Banking News

CEA asks finance industry to observe self-restraint, not to indulge in predatory practices

Chief Economic Advisor V Anantha Nageswaran on Wednesday asked the finance industry to observe self-restraint and stop predatory practices, misselling of products and data misuse. The academic-turned-advisor said regulations can only work to an extent to stop robberies, but crime can be curtailed only when the robber chooses to reform.

“Misuse of data, misselling, predatory practices etc have to be guarded against. Self-policing is the best policing,” Nageswaran said while speaking at the Samvaad event here.

“We’ve also seen even among established financial institutions concerns about the collection practices to those who borrow, and also those who are near to them,” he added.

It can be noted that in the recent past, entities like Mahindra Finance have faced severe reprimand for their loan collection strategies after a woman was crushed under a tractor being taken away by recovery agents, while digital lending companies continue to be a big source of concern.

Nageswaran said that he met the Sebi brass on Tuesday, and was told about offers made to grow money quickly on a small base through trading in the markets.

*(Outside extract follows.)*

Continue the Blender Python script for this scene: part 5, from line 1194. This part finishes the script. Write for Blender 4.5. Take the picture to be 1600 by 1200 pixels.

Offers are made to turn Rs 5,000 into Rs 6,000 or even Rs 12,000 sometimes within a day, Nageswaran said, maintaining that such promises and expectations are unsustainable.

Given the access financial institutions have to so much data about an individual’s habits, it is very important for companies to exercise “self-restraint”, the CEA said, adding that the mindset needs to be stronger for longer, rather than quick and easy profits. He hoped that given the access to data, and the low credit penetration where only a fifth of the population has a history of borrowing, financial institutions evolve a judgement to provide credit.

This is essential because India is now waiting for another round of credit expansion, where the doubling or tripling of overall credit’s share to GDP will be faster than the previous cycles, Nageswaran said.

Speaking to the event on account aggregators, the CEA said the newly launched platform will help expand the credit reach but underlined to deepen penetration in a manner where the entire operation is “sustainable, feasible and viable”.

“If India has to achieve a sustained growth rate of more than 6 per cent per annum, we need a financial cycle that doesn’t end within half a decade,” he said, listing out challenges faced on this front in the recent past.

Whenever the country has witnessed a credit cycle, there is “overheating, excess lending, excess borrowing, non-performing assets, recapitalisation and write-offs,” the CEA said.

The high growth in the first decade of this century had led many to feel that India will be the next engine of global growth and replace China, which had occupied the position by growing for 9 per cent per annum for three decades, he added.

However, the expectation could not be fulfilled because of the 2008 global financial crisis and excesses in lending, which led to corrections like the financial sector and corporate balance sheet repairs.